▶ _Records contained in a dataset_
------------------------------------------------------------------------

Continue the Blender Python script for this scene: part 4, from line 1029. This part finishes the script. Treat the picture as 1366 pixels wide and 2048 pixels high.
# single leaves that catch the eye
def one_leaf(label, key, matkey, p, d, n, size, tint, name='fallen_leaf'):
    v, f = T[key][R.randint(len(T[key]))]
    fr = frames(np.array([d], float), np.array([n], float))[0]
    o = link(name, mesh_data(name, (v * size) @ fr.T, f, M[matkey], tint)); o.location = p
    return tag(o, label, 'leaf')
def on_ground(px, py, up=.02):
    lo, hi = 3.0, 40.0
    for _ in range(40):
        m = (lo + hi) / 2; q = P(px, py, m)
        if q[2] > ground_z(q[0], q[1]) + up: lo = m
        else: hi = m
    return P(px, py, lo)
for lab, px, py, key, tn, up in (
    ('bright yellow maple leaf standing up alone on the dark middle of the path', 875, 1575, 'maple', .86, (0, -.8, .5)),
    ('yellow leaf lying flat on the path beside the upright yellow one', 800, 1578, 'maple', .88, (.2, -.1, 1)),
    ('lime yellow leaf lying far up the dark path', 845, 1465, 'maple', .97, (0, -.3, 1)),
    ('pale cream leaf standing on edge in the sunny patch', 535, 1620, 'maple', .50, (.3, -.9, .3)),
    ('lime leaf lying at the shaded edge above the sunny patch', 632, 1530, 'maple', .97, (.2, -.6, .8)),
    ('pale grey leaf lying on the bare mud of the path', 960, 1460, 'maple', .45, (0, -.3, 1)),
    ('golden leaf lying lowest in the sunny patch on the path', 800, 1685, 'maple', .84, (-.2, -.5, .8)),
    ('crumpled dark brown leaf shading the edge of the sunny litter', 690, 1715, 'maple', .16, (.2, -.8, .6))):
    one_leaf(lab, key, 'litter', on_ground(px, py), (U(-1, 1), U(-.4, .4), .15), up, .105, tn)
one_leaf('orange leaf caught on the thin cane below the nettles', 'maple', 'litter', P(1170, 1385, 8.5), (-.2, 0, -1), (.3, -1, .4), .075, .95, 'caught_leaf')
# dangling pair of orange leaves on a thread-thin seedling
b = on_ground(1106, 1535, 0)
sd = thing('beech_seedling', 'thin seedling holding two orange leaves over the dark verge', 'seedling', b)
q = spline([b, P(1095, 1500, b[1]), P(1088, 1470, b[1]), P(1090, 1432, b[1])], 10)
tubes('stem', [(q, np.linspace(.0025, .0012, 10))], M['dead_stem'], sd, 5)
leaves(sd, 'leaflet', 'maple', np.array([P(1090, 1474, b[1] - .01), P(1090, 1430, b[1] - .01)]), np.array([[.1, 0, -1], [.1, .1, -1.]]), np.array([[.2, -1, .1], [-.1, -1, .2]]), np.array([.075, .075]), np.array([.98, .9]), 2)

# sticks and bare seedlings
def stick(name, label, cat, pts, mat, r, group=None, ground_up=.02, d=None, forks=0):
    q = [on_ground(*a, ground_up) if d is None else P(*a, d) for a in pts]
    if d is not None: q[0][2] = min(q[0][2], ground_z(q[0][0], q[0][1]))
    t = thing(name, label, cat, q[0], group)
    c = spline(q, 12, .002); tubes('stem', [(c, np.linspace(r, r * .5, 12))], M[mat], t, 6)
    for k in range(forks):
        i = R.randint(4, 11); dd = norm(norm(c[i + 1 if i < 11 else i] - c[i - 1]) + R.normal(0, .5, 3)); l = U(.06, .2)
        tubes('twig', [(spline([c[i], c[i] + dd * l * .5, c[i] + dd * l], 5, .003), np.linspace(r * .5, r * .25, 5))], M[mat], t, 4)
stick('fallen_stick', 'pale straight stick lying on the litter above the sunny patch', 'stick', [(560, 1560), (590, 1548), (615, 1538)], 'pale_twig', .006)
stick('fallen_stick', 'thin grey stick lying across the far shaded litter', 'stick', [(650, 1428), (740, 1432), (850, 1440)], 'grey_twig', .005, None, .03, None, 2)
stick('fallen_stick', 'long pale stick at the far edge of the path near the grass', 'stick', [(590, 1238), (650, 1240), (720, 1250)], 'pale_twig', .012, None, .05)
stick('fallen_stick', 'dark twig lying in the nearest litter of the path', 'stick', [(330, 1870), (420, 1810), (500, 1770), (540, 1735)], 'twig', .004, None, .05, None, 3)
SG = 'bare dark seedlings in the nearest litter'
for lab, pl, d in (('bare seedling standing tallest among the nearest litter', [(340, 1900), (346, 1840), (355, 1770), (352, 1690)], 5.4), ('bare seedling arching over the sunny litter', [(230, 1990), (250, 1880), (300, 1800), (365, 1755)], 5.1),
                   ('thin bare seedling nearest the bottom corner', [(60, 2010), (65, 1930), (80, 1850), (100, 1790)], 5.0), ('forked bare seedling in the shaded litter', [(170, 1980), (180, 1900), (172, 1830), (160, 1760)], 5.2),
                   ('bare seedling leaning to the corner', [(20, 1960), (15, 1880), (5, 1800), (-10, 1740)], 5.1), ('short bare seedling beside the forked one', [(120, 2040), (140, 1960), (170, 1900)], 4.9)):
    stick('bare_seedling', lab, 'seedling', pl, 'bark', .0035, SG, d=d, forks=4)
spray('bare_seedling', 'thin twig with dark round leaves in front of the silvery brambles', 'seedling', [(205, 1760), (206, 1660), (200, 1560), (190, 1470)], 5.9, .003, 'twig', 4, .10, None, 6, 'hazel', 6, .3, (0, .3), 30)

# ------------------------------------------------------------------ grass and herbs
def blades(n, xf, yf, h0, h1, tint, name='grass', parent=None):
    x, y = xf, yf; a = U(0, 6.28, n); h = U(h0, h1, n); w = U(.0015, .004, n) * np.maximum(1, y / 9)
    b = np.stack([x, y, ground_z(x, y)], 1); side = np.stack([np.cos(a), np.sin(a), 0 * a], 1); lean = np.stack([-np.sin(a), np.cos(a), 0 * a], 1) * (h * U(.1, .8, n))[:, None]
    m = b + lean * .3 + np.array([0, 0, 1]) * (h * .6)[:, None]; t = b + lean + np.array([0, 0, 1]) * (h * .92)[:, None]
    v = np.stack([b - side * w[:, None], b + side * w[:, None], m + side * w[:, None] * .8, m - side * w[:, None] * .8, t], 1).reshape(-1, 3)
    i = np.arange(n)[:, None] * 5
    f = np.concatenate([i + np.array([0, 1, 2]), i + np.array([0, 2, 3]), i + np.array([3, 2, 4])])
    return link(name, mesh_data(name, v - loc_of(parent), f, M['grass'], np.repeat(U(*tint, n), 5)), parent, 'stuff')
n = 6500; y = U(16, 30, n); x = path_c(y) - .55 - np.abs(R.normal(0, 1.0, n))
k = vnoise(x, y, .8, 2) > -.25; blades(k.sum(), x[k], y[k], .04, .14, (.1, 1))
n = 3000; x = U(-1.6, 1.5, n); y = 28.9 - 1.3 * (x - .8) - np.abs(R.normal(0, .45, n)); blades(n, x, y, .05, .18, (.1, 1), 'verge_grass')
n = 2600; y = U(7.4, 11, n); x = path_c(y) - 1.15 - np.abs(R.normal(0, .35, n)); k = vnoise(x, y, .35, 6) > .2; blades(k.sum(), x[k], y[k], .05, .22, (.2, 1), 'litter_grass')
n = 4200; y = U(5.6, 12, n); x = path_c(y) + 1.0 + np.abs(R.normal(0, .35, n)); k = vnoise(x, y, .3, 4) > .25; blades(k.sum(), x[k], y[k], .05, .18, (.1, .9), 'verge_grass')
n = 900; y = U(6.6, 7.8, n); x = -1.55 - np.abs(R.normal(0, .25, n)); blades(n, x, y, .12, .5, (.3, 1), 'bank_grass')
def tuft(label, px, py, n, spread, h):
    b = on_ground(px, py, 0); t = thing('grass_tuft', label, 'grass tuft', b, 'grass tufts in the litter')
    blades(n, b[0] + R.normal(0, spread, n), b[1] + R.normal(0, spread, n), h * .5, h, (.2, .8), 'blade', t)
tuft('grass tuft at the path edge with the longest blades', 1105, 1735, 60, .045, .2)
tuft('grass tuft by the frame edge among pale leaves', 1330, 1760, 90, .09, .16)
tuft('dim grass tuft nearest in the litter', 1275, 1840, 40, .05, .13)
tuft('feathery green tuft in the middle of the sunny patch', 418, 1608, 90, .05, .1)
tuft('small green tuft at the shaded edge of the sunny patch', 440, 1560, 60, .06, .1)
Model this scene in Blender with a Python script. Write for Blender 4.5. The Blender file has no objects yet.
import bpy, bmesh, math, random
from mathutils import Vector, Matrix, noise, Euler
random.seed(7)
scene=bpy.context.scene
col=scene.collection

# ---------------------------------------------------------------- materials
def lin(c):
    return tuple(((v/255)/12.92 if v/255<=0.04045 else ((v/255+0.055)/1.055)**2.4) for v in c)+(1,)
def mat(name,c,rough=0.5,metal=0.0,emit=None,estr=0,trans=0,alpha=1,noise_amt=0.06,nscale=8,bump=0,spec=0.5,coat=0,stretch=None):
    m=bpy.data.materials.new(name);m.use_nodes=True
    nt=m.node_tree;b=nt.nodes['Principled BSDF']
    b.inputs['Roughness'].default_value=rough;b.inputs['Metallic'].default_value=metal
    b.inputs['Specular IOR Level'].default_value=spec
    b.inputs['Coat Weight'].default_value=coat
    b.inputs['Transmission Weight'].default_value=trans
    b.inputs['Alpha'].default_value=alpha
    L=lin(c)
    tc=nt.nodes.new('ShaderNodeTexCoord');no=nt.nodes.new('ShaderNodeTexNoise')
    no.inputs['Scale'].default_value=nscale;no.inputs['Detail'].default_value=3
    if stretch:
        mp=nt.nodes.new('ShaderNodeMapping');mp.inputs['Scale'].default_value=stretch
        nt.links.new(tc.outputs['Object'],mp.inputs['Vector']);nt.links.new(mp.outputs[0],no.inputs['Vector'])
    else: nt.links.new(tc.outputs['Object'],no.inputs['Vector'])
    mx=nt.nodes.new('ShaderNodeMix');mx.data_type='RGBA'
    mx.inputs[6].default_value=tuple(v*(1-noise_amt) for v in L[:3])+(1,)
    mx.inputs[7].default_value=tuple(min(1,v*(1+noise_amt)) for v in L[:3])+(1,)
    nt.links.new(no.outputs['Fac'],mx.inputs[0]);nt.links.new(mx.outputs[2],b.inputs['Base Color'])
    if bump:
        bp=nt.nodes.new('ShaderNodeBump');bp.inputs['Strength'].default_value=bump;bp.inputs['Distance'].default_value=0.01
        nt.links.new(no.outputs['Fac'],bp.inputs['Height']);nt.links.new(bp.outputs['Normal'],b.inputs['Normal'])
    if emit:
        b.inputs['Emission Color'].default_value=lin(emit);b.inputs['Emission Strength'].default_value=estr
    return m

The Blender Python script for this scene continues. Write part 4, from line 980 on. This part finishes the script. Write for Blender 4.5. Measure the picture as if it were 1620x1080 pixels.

------------------------------------------------------------------------

▶ _Exercise details_
Retype, in the same exact form, the lines of the material above from the line holding "Model this scene" through the line holding "col=scene.collection".

▶ _Solution to the exercise_
Model this scene in Blender with a Python script. Write for Blender 4.5. The Blender file has no objects yet.
import bpy, bmesh, math, random
from mathutils import Vector, Matrix, noise, Euler
random.seed(7)
scene=bpy.context.scene
col=scene.collection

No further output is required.